Another winner? How about the sport of basketball, the NBA and critics of All-Star games everywhere?

Thanks to a new format that featured charities benefitting by whichever team won each quarter, plus the first usage of an Elam Ending, the United Center featured a fourth quarter whose intensity might make Michael Jordan smile.

Man, that was fun. They fixed the NBA All-Star game. It still seems surreal.

Anthony Davis sank the second of two free throws after Team Giannis coach Nick Nurse used a second coach’s challenge — and third of the fourth quarter overall — to finalize matters.

But not until — deep breath here — Giannis Antetokounmpo dived for a loose ball; Kyle Lowry took two charges; Antetokounmpo blocked Davis twice and LeBron James once at the rim; officials called back-to-back offensive fouls, one of which felt like a makeup call; and players argued with officials like the NBA Finals, or maybe playground bragging rights, were at stake.

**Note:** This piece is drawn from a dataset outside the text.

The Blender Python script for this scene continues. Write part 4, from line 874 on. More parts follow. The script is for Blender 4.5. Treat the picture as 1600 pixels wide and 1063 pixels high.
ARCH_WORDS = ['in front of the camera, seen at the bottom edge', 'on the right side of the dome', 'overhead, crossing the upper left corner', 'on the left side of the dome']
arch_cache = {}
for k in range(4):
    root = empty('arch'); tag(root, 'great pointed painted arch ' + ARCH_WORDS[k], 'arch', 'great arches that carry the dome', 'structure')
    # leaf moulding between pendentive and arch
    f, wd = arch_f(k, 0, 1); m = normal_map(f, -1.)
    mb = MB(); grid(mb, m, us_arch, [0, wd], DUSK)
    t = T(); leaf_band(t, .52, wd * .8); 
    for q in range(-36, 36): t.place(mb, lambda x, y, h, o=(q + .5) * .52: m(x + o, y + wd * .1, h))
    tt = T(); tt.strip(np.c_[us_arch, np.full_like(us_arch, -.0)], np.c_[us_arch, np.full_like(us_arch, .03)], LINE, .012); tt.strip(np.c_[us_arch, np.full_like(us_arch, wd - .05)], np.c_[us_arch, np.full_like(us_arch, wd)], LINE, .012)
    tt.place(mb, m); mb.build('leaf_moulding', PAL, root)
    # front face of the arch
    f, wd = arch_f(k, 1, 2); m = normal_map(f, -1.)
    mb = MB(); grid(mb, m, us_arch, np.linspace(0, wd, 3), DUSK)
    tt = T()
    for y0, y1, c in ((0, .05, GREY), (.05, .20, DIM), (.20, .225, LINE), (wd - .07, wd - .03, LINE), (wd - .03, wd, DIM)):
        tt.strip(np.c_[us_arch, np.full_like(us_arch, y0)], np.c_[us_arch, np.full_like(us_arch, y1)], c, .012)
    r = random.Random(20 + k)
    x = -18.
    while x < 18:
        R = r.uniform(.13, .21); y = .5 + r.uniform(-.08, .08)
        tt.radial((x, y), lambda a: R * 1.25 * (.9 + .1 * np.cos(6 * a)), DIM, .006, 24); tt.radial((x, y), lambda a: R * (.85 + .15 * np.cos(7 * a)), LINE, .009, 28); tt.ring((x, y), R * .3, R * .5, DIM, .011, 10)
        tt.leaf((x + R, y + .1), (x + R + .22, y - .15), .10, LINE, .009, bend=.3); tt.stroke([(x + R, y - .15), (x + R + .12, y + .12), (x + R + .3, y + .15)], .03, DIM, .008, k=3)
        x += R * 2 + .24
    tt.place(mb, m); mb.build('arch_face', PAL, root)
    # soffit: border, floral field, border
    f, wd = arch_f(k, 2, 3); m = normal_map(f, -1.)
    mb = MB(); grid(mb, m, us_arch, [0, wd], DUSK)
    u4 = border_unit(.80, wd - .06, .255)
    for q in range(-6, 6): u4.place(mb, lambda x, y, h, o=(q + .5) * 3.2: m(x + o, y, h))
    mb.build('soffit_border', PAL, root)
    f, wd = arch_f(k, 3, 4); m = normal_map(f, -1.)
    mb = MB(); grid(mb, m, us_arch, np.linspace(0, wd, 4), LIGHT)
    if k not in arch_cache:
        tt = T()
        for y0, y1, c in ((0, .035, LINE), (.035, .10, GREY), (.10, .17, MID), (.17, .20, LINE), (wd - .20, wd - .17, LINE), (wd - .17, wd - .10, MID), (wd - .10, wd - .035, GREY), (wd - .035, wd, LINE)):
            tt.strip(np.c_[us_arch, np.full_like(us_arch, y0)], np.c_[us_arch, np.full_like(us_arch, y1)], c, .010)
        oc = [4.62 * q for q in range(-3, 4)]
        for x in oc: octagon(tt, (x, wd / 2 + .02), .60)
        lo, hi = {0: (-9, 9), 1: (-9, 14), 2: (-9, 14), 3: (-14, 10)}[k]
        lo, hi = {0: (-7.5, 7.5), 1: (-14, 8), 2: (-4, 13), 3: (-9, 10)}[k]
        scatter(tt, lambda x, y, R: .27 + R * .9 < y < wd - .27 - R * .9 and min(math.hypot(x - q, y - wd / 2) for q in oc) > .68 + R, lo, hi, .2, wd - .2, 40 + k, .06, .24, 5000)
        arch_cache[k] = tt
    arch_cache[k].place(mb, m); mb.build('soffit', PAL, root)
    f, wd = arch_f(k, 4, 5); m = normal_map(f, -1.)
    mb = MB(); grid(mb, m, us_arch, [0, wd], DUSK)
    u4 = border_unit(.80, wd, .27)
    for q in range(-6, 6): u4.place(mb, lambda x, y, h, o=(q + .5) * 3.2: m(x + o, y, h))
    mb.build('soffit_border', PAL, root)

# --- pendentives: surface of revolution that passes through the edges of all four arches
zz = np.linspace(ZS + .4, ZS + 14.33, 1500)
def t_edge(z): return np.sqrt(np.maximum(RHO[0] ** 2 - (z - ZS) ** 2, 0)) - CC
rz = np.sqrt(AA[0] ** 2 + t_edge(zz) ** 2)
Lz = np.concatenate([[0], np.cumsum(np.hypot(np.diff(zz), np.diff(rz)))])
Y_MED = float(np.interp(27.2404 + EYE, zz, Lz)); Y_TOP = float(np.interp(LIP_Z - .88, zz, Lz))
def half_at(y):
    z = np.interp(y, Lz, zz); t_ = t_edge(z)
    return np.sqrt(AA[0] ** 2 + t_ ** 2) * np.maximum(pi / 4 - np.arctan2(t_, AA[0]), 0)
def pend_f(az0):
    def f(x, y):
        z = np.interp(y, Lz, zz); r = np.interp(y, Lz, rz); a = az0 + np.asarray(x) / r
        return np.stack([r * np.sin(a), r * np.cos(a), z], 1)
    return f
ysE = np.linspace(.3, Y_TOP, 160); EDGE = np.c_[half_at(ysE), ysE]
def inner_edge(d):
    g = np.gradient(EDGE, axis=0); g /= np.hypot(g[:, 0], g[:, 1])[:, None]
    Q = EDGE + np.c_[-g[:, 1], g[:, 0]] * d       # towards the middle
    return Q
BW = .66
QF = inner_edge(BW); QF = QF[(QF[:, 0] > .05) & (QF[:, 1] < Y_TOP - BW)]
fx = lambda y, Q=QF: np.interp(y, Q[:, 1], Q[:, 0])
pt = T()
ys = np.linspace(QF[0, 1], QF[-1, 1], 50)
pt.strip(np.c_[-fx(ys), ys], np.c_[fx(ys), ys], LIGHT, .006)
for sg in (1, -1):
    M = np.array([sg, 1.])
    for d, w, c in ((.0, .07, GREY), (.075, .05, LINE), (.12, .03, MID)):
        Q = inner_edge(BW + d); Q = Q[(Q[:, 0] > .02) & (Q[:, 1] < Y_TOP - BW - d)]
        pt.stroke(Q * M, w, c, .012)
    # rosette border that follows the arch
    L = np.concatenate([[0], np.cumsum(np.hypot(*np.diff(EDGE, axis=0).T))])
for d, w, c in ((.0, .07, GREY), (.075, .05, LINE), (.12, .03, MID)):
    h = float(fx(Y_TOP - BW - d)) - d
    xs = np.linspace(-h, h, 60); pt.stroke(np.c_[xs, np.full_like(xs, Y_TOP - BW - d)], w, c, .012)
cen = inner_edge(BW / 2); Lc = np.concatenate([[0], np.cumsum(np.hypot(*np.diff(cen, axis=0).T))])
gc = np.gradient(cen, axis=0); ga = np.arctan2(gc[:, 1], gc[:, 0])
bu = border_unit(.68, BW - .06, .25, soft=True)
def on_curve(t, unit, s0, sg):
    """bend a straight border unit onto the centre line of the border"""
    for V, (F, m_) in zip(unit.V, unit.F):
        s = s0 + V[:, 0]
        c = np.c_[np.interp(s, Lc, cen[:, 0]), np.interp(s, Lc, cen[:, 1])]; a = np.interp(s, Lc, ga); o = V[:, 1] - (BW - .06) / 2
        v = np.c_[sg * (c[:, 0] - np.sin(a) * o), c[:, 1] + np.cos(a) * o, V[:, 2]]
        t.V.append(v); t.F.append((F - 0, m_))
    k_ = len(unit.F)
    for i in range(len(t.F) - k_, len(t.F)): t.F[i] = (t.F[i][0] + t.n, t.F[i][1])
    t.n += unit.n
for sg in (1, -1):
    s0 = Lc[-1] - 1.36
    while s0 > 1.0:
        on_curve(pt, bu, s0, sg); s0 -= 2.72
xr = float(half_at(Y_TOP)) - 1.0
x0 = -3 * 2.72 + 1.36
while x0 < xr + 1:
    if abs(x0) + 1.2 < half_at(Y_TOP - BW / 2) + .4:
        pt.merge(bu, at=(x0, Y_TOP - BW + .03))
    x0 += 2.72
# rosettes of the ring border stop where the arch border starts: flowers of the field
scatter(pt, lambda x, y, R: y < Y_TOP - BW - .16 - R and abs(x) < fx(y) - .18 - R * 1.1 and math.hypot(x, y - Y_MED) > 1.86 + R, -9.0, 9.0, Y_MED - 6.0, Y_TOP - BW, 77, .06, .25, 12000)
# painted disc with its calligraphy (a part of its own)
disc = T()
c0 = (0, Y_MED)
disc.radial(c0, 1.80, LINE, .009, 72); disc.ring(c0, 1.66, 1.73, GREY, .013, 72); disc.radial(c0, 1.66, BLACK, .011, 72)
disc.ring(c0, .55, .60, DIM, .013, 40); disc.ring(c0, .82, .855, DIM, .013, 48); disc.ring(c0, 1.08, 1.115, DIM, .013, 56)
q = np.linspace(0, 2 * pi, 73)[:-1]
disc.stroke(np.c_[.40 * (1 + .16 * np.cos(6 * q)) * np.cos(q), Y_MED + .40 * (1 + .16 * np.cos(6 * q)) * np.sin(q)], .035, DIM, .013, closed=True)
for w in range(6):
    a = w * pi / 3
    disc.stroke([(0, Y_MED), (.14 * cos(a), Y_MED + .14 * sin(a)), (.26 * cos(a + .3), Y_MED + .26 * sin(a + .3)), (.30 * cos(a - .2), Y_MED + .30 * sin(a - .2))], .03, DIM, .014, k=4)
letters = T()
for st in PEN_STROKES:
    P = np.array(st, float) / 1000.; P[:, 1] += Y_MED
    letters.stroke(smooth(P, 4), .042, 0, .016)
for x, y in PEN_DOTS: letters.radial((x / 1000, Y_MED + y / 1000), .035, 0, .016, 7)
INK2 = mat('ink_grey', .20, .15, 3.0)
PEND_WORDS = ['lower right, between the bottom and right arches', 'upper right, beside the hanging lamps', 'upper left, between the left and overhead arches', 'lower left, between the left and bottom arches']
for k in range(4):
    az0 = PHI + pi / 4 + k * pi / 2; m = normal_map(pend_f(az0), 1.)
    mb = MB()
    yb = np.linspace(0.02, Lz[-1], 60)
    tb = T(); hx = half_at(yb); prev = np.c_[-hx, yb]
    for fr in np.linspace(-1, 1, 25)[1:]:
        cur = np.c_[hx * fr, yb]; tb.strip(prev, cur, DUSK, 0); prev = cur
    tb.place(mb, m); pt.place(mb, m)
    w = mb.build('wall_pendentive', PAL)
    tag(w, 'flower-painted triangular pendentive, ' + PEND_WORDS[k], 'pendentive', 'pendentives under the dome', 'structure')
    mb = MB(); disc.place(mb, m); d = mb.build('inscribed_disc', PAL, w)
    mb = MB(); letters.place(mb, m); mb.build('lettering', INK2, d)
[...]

“Throughout the whole fourth quarter and at the end of the game, everybody was like, ‘That was pretty damn fun,’” James said.

That it was.

In an interview with NBC Sports Chicago last month, NBA commissioner Adam Silver credited Chris Paul for bringing him the idea to incorporate the Elam ending, which establishes a target score rather than using a clock to discourage late-game fouling. Paul returned the compliment.

“The good thing about our league is we’re always adding new things and trying to figure out from our fans what they like,” Paul said.

Silver and the league introduced their own twist by making the target score 24 points more than the leading team after three quarters — a nod to Kobe Bryant’s number — and having the quarter-by-quarter charity winners.

Actually, nobody won the third quarter. It ended tied despite Nurse and Team LeBron coach Frank Vogel trading timeouts in the waning seconds to try to win the quarter.

“Every quarter from a coaching standpoint was really fun,” Nurse said.

Several players likened the ending intensity to that of a playoff game. How much did the Elam Ending benefit the ramp up in effort?

After three quarters of lob dunks, behind-the-back passes and uncontested 3-point shots that featured 55.5 percent shooting, the teams combined for 35.5 percent shooting in the fourth quarter.

“The end was amazing,” Nurse said. “Offensively, it was hard to get anything started. Even first passes were being denied. It felt like the end of a playoff game, which was really cool.”

Fans greeted it as such, standing down the stretch. What better way to honor Bryant’s legendary competitiveness than the way this one played out in the waning minutes?

That it was Davis who sank the winning free throw seemed a fitting end to honor the legacy of Chicago basketball that had been on display all week and then intensified with a beautiful pregame tribute to the city narrated by the rapper Common.

Davis, who attended Perspectives Charter High School, is the latest in a long line of stars this city has produced.

“Listen man, Chicago is right up there with one of the top cities in the world with producing some of the greatest basketball players to ever play this game,” James said. “You’ve even got Ben Wilson, who was on his way to being a star and obviously we know the story about that. So you got it all the way from grade school-era through high school through college and then so many pros and so many Hall of Famers.

“KG (Kevin Garnett) is about to go into the Hall of Fame soon. The great Isiah Thomas. DWade (Dwyane Wade) at some point will go into the Hall of Fame.”

That James cited Wilson, the late Simeon star gunned down on the eve of his senior season, showed the ultimate respect to this city’s rich heritage. A heritage that was honored by a competitive ending that would make anyone playing on playgrounds from Margate Park to Murray Park proud.